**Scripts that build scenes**
--- start ---
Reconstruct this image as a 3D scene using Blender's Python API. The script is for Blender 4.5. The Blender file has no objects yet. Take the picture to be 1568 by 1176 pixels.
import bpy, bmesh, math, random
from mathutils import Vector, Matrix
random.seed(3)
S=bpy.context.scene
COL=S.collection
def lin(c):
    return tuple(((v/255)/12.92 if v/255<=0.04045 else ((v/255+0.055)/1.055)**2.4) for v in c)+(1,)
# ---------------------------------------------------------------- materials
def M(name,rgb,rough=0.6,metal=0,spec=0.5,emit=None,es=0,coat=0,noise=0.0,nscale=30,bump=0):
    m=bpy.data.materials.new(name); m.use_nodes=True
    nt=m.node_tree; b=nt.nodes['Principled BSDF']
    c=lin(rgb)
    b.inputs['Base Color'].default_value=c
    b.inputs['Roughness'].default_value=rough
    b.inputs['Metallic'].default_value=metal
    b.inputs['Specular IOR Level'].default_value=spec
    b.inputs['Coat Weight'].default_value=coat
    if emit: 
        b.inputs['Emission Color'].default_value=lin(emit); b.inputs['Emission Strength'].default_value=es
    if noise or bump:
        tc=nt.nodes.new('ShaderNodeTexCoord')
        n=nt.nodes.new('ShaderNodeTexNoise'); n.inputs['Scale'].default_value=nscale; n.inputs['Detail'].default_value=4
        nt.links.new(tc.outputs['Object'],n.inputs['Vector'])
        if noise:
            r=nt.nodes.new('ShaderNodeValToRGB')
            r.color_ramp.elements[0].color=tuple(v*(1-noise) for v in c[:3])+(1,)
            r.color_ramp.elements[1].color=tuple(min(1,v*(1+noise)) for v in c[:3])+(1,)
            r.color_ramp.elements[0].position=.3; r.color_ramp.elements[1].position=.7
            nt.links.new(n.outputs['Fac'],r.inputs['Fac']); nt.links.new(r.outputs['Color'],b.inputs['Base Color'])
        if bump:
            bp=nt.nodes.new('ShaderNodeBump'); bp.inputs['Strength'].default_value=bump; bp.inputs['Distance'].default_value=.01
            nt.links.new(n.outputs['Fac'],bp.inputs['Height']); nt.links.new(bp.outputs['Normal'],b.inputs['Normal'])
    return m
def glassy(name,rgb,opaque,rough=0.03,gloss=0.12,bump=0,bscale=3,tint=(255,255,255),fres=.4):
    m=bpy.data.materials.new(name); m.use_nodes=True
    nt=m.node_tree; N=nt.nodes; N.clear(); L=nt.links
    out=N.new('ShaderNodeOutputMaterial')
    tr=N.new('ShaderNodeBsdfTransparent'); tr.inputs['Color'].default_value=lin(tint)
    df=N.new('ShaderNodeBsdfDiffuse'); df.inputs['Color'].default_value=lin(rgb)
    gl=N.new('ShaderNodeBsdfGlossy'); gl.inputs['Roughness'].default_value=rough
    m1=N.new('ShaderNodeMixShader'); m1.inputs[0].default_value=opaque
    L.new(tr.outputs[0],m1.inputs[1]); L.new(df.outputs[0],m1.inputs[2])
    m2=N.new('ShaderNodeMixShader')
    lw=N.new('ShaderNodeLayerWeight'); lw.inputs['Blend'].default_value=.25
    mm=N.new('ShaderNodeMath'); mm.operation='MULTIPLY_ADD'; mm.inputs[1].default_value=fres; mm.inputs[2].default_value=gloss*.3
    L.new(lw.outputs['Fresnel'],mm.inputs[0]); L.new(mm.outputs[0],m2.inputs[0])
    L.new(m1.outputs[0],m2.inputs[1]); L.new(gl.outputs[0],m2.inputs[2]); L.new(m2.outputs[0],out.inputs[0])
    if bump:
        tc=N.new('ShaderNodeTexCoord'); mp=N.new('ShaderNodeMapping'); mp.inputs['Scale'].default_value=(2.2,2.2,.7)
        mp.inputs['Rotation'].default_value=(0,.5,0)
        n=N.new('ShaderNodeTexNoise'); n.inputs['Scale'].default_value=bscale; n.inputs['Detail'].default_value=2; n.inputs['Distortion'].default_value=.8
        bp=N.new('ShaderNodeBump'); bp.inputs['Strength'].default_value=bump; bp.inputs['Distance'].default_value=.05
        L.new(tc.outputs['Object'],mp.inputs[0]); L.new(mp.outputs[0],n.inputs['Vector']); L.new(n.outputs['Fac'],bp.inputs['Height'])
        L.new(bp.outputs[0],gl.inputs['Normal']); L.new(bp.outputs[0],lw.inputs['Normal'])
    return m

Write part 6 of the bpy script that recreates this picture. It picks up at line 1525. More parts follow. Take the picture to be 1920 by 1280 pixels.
--- end ---
**Given exercise**
Copy each line of the data exactly, leaving nothing out.

**Solution to this task**
Reconstruct this image as a 3D scene using Blender's Python API. The script is for Blender 4.5. The Blender file has no objects yet. Take the picture to be 1568 by 1176 pixels.
import bpy, bmesh, math, random
from mathutils import Vector, Matrix
random.seed(3)
S=bpy.context.scene
COL=S.collection
def lin(c):
    return tuple(((v/255)/12.92 if v/255<=0.04045 else ((v/255+0.055)/1.055)**2.4) for v in c)+(1,)
# ---------------------------------------------------------------- materials
def M(name,rgb,rough=0.6,metal=0,spec=0.5,emit=None,es=0,coat=0,noise=0.0,nscale=30,bump=0):
    m=bpy.data.materials.new(name); m.use_nodes=True
    nt=m.node_tree; b=nt.nodes['Principled BSDF']
    c=lin(rgb)
    b.inputs['Base Color'].default_value=c
    b.inputs['Roughness'].default_value=rough
    b.inputs['Metallic'].default_value=metal
    b.inputs['Specular IOR Level'].default_value=spec
    b.inputs['Coat Weight'].default_value=coat
    if emit: 
        b.inputs['Emission Color'].default_value=lin(emit); b.inputs['Emission Strength'].default_value=es
    if noise or bump:
        tc=nt.nodes.new('ShaderNodeTexCoord')
        n=nt.nodes.new('ShaderNodeTexNoise'); n.inputs['Scale'].default_value=nscale; n.inputs['Detail'].default_value=4
        nt.links.new(tc.outputs['Object'],n.inputs['Vector'])
        if noise:
            r=nt.nodes.new('ShaderNodeValToRGB')
            r.color_ramp.elements[0].color=tuple(v*(1-noise) for v in c[:3])+(1,)
            r.color_ramp.elements[1].color=tuple(min(1,v*(1+noise)) for v in c[:3])+(1,)
            r.color_ramp.elements[0].position=.3; r.color_ramp.elements[1].position=.7
            nt.links.new(n.outputs['Fac'],r.inputs['Fac']); nt.links.new(r.outputs['Color'],b.inputs['Base Color'])
        if bump:
            bp=nt.nodes.new('ShaderNodeBump'); bp.inputs['Strength'].default_value=bump; bp.inputs['Distance'].default_value=.01
            nt.links.new(n.outputs['Fac'],bp.inputs['Height']); nt.links.new(bp.outputs['Normal'],b.inputs['Normal'])
    return m
def glassy(name,rgb,opaque,rough=0.03,gloss=0.12,bump=0,bscale=3,tint=(255,255,255),fres=.4):
    m=bpy.data.materials.new(name); m.use_nodes=True
    nt=m.node_tree; N=nt.nodes; N.clear(); L=nt.links
    out=N.new('ShaderNodeOutputMaterial')
    tr=N.new('ShaderNodeBsdfTransparent'); tr.inputs['Color'].default_value=lin(tint)
    df=N.new('ShaderNodeBsdfDiffuse'); df.inputs['Color'].default_value=lin(rgb)
    gl=N.new('ShaderNodeBsdfGlossy'); gl.inputs['Roughness'].default_value=rough
    m1=N.new('ShaderNodeMixShader'); m1.inputs[0].default_value=opaque
    L.new(tr.outputs[0],m1.inputs[1]); L.new(df.outputs[0],m1.inputs[2])
    m2=N.new('ShaderNodeMixShader')
    lw=N.new('ShaderNodeLayerWeight'); lw.inputs['Blend'].default_value=.25
    mm=N.new('ShaderNodeMath'); mm.operation='MULTIPLY_ADD'; mm.inputs[1].default_value=fres; mm.inputs[2].default_value=gloss*.3
    L.new(lw.outputs['Fresnel'],mm.inputs[0]); L.new(mm.outputs[0],m2.inputs[0])
    L.new(m1.outputs[0],m2.inputs[1]); L.new(gl.outputs[0],m2.inputs[2]); L.new(m2.outputs[0],out.inputs[0])
    if bump:
        tc=N.new('ShaderNodeTexCoord'); mp=N.new('ShaderNodeMapping'); mp.inputs['Scale'].default_value=(2.2,2.2,.7)
        mp.inputs['Rotation'].default_value=(0,.5,0)
        n=N.new('ShaderNodeTexNoise'); n.inputs['Scale'].default_value=bscale; n.inputs['Detail'].default_value=2; n.inputs['Distortion'].default_value=.8
        bp=N.new('ShaderNodeBump'); bp.inputs['Strength'].default_value=bump; bp.inputs['Distance'].default_value=.05
        L.new(tc.outputs['Object'],mp.inputs[0]); L.new(mp.outputs[0],n.inputs['Vector']); L.new(n.outputs['Fac'],bp.inputs['Height'])
        L.new(bp.outputs[0],gl.inputs['Normal']); L.new(bp.outputs[0],lw.inputs['Normal'])
    return m

Write part 6 of the bpy script that recreates this picture. It picks up at line 1525. More parts follow. Take the picture to be 1920 by 1280 pixels.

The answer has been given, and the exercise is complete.